Frugal GM Review: Small Dungeon Maps

Frugal GM Review: Small Dungeon Maps
This week's review is a bit different because it is on a set of related maps for sale at DTRPG instead of a single map/product. This week I'm looking at the Small Dungeon Maps series from Jean Francois Senay.

These maps were originally commissioned from a successful Kickstarter campaign and the two releases currently available (the Dwarven Crypt Dungeon and the Goblin's Den Dungeon) are on sale over at DTRPG.

On-deck for release but not available as of the time of this post are the Thieves' Hideout and Merchant's Cave.

Two rooms from the Goblin's Den
Goblin's Den
The downloads consist of a pretty cool description of the map set, with a layout of the tiles and a detailed description of room contents. In the case of....well I won't ruin it....one of the sets, a non-specific trap is listed and the description reads, "A trap is activated if a player steps on this box. Players can detect the trap if they notice...." Now obviously the artist/author means "Player Characters", but I like the idea that the player themselves have to notice a distinguishing feature of said block to notice the trap.

OK, getting a bit ahead of myself there....personally I wasn't planning on using the generic stat-less dungeon encounters listed in the description PDF, but I will probably use the layout provided.

In addition to the descriptive PDF you get another PDF with the tiles themselves. The dungeon tiles are a little "cartoony", but not too much so in my opinion, and have a bit of a 3D perspective to them. They remind me of the Blue Boxer Rebellion's maps. The Dwarven Crypt Dungeon is much smaller than the Goblin's Den Dungeon and looks a little "cruder", more like it was an earlier attempt. It is a fine dungeon though and worth the couple bucks it sells for.

Room from the Dwarven Crypt
Dwarven Crypt
I only have one criticism for these maps, and I'm not quite sure how much this bugs me.....I wish that the PDFs were layered such that the room contents could be switched on and off via the PDF layers. I'd get a ton more mileage out of these sets if I could use them as "plain" rooms. This criticism is almost enough for me to drop the rating one star, but I knew exactly what I was getting when I purchased these maps. I also wish that the color scheme and artistic style was a little more streamlined so I could use rooms from the different sets together a bit more smoothly, but again....I knew all this when I made my purchase.

I realize that these map tiles are made for printing out and using physically, but what drew them to me was the potential for use with a Virtual Table Top (VTT). These tiles look great, but if you aren't sitting  at the "bottom" of the assembled map set, some/all of the perspective will probably be lost on you. When I first saw these maps on the Kickstarter I realized that usually with a VTT all the players and the GM would get the benefit of the perspective (assuming the game is online for everyone).

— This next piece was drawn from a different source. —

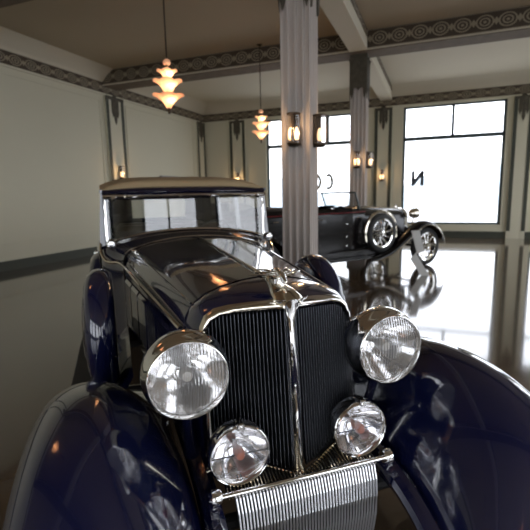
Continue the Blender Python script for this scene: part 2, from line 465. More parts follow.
# pendants with three tiers of upswept glass petals
def pendant_proto():
    e = empty('tiered_pendant_lamp')
    m = MB(); m.tube([(0, 0, .02), (0, 0, ZC-2.87)], .012, 8)
    m.lathe([(.001, .0), (.02, .01), (.025, .07), (.016, .10), (.03, .12), (.012, .16)], (0, 0, 0), 'z', 14)
    m.lathe([(.012, .70), (.05, .74), (.055, .77), (.02, .80)], (0, 0, 0), 'z', 14)
    m.lathe([(.012, ZC-2.87-.06), (.07, ZC-2.87-.02), (.075, ZC-2.87)], (0, 0, 0), 'z', 14)
    m.build('stem', BRONZE, e)
    for z0, h, r0, r1 in ((.09, .20, .035, .25), (.30, .20, .05, .235), (.52, .13, .05, .165)):
        g = MB(); seg = 96; prof = []
        n = 10; rings = []
        for i in range(n+1):
            t = i/n; r = r0+(r1-r0)*(.55*t+.45*t*t); z = z0+h*(1-(1-t)**1.35)
            ring = []
            for k in range(seg):
                a = 2*PI*k/seg; lob = abs(cos(3*a))      # six petals
                ring.append(((r*(1-.07*t*(1-lob)))*cos(a), (r*(1-.07*t*(1-lob)))*sin(a), z-.025*t*t*(1-lob)))
            rings.append(ring)
        g.loft(rings, closed=True); g.build('glass_shade', WARM, e, angle=60)
    MB().lathe([(.001, .88), (.05, .90), (.06, .93), (.045, .97), (.001, .99)], (0, 0, -.17), 'z', 16).build('glass_cap', WARM, e)
    MB().lathe([(.001, .16), (.03, .18), (.035, .24), (.001, .30)], (0, 0, 0), 'z', 14).build('bulb', WARMB, e)
    return e
PP = pendant_proto()
for i, (x, y, lb) in enumerate(((-3.95, 6.08, 'three-tier glowing pendant lamp hanging nearer, above the sedan roof'),
                 (-4.15, 10.46, 'three-tier pendant lamp hanging farther off, just left of the near column'),
                 (-4.0, 1.65, 'three-tier pendant lamp hanging over the side of the sedan'),
                 (-4.0, -2.8, 'three-tier pendant lamp behind the viewer on the left'),
                 (2.4, 1.65, 'three-tier pendant lamp over the right bay near the viewer'),
                 (2.4, -2.8, 'three-tier pendant lamp behind the viewer on the right'))):
    o = PP if i == 0 else copy_tree(PP)
    o.location = (x, y, 2.87); tag(o, lb, 'pendant lamp', 'tiered pendant lamps')
    ld = bpy.data.lights.new('pendant_light', 'POINT'); ld.energy = 1.5; ld.color = (1, .66, .40); ld.shadow_soft_size = .03
    for dz in (.22, .44, .60): lo = bpy.data.objects.new('pendant_light', ld); COL.objects.link(lo); lo.location = (x+.06, y-.03, 2.87+dz)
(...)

I'll probably end up going through these and tweaking them for my own VTT use. I did notice that the rooms are not sequentially numbered, which was a nice touch. My players would notice if they went from room 10 into room 12. They'd spend a lot of time searching for what they'd assume was secret room #11. I actually didn't like the numbers on these tiles at all when I first starting looking at them, but it didn't take long to realize they are a necessity for larger sets like the Goblin's Den.

Frugal GM 5 Star Review: Small Dungeon MapsOverall I'm quite pleased with my Small Dungeon Maps purchases and can't wait to add the upcoming sets, hopefully the beginning of much more, to my collection.